Un divin personnage dit quelque part dans le Bhagavad-Gita : « La science qui s’applique à un seul sujet, comme si c’était le tout, étroite et manquant de principes, n’atteint pas les hautes vérités ; on l’appelle une science obscure. » M. Schlegel avait deviné cette vérité quand il tenta de faire rentrer l’Orient dans le cercle déjà immense de ses études. Au dire des juges les plus éclairés, le temps lui a manqué pour faire faire à la science des progrès considérables, mais il en fut au moins l’habile et heureux propagateur. L’étude de l’Inde était alors une nouveauté et inspirait quelque défiance. Le seul fait de la coopération de M. Schlegel fut un immense service. L’autorité de son nom ne fut pas moins utile que sa rare sagacité. Ce témoignage de la part d’un homme en possession d’une haute illustration littéraire et scientifique, et qu’on ne pouvait soupçonner de se laisser prendre à des chimères, produisit l’effet le plus souhaitable ; il gagna à la science le zèle d’un petit nombre d’adeptes et l’estime de tous les érudits.

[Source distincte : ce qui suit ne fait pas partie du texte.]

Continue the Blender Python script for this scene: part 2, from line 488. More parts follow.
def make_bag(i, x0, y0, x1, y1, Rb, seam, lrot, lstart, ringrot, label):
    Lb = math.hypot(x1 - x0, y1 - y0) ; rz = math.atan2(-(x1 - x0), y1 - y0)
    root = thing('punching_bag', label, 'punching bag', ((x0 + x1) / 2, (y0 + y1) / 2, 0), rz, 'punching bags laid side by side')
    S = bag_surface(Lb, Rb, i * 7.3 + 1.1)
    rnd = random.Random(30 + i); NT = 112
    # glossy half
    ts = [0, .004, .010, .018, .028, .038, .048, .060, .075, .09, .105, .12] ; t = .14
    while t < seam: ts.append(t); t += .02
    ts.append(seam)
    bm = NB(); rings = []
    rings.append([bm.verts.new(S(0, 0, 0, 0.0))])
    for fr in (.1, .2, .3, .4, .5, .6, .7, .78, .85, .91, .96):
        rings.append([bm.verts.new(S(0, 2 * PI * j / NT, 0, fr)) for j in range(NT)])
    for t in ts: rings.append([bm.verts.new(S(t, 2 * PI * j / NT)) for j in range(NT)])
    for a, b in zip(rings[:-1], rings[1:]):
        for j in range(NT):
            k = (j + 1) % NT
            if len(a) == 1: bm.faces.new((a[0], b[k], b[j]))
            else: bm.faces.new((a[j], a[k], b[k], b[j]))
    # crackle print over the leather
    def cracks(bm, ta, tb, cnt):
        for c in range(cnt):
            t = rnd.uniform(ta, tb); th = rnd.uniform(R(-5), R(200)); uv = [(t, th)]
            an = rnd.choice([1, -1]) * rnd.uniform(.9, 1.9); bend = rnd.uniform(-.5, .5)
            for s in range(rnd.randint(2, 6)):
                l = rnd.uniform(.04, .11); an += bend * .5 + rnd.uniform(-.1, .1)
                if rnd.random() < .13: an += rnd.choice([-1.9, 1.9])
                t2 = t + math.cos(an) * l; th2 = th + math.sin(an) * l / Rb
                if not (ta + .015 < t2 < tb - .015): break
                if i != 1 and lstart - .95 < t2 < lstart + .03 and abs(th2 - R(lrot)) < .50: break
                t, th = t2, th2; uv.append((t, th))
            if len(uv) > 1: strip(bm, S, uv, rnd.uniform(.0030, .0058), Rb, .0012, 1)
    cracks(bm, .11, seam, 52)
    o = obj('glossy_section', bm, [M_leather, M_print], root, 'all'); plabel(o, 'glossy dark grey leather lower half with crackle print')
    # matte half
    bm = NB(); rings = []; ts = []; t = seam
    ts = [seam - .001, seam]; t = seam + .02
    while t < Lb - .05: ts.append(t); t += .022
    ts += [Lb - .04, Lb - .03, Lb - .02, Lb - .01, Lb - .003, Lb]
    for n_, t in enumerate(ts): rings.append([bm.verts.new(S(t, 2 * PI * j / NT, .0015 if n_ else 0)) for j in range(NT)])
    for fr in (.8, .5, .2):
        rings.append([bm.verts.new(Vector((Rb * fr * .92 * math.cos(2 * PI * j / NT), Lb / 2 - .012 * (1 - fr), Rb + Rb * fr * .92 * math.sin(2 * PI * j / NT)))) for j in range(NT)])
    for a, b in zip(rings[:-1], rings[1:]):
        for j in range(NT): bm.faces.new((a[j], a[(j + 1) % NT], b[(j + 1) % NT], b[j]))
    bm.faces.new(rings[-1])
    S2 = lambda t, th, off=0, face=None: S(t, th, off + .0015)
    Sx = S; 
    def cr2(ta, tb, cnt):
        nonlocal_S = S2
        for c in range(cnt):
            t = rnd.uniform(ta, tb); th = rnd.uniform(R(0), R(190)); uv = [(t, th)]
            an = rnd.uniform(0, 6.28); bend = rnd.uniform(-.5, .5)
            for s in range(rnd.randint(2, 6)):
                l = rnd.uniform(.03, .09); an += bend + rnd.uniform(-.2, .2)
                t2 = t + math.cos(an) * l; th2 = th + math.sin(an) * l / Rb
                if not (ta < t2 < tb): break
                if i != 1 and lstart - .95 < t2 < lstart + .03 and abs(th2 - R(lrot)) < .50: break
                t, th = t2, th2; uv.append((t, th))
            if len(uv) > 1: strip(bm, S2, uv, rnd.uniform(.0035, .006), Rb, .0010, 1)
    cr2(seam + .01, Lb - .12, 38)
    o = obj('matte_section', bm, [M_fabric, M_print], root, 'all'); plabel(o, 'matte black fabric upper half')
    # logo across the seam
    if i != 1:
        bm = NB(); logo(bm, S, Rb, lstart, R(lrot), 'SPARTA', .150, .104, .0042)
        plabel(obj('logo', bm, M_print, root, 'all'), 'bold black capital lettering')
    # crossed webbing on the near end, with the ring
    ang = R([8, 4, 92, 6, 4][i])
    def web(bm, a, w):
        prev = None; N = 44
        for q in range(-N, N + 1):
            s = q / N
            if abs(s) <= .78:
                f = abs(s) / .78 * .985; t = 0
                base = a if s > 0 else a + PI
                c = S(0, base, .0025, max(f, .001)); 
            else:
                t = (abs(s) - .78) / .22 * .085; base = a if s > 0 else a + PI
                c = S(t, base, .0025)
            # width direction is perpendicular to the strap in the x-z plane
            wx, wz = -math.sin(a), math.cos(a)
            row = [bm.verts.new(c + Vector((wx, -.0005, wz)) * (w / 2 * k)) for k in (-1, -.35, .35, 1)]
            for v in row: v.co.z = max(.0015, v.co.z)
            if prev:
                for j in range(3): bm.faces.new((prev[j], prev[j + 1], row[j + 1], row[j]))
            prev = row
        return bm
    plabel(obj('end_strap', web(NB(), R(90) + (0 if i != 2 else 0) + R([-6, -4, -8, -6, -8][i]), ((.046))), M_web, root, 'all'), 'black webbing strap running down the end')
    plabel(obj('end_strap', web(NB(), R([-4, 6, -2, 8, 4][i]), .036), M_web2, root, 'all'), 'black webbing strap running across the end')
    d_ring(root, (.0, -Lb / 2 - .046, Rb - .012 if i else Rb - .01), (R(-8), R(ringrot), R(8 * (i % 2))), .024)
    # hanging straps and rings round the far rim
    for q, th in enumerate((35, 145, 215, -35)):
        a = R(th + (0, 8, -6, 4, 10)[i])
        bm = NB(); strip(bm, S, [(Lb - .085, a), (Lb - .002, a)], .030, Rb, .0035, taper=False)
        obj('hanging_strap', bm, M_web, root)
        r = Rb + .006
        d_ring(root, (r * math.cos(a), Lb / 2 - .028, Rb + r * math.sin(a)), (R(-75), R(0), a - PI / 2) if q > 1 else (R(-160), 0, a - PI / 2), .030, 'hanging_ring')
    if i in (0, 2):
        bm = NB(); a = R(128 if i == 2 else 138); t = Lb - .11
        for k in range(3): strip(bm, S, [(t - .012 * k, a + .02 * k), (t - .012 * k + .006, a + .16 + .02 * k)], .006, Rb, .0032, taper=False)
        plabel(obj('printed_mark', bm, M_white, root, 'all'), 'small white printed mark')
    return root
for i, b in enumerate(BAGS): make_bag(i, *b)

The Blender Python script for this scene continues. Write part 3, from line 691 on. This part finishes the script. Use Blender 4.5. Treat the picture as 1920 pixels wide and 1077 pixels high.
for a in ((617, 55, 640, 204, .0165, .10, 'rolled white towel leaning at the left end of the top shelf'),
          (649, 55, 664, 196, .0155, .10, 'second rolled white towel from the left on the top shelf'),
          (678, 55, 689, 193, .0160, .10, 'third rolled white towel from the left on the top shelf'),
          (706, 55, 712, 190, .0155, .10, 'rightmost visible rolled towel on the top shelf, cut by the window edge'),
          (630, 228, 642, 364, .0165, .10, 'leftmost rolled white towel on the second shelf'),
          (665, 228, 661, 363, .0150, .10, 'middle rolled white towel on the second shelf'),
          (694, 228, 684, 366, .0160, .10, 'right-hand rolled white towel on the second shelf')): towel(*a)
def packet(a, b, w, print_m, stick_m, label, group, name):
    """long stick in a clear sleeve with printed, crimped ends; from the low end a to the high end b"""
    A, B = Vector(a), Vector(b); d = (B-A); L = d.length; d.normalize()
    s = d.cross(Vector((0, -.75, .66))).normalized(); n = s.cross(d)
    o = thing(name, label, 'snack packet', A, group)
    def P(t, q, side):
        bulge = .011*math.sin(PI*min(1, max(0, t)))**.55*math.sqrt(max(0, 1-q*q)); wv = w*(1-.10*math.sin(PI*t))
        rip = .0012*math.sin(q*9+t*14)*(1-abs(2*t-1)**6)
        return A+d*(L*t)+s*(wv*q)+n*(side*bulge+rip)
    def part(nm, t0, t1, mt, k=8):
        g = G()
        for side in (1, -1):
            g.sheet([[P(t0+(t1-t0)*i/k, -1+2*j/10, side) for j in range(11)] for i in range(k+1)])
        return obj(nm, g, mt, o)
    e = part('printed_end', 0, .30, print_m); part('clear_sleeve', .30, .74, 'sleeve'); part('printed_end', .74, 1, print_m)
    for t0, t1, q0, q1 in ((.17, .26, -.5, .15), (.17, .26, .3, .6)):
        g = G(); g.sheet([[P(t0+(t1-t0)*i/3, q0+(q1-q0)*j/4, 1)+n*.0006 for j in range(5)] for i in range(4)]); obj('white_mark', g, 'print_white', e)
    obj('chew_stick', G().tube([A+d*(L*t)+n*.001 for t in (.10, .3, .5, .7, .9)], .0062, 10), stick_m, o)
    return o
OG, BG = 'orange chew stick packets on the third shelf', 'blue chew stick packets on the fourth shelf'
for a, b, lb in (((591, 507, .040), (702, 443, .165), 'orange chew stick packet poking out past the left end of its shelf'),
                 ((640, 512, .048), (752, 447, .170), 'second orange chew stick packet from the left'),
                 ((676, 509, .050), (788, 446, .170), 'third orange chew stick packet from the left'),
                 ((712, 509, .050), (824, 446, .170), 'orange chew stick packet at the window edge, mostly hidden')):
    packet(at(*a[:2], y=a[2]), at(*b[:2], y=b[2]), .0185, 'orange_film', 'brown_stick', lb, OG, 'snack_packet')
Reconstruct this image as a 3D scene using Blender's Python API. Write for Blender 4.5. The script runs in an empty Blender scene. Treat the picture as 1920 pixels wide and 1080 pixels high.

Le besoin de collationner les manuscrits et de conférer avec les savans de tous les pays décida M. Schlegel à faire plusieurs voyages à Paris, à Londres, à Berlin. Se trouvant dans cette ville en 1827, il fut invité à faire un cours sur l’histoire des beaux-arts. Des extraits de ses leçons ont été traduits en français[1], et font regretter que la pensée du professeur n’ait pas été reproduite plus complètement. Tout en s’élevant aux plus hautes considérations sur le beau, il n’oublie pas que l’art doit profiter lui-même des observations qu’il fait naître, et passant, par une transition naturelle, de la théorie à l’application, il donne d’utiles conseils aux artistes. Cependant ces leçons, dans lesquelles le professeur dut se borner à des indications succinctes, n’étaient pas destinées à former un livre ; elles n’étaient que l’esquisse d’un grand ouvrage qui resta toujours à l’état de projet. Il est fâcheux que le traducteur français qui les a recueillies n’y ait pas joint du moins quelques articles plus étendus publiés à une autre époque dans divers journaux, et réimprimés dans les Kristische Schriflen. M. Schlegel

  1. Leçons sur l’histoire et la théorie des beaux-arts, traduites par A.-F. Couturier de Vienne. Paris, 1831.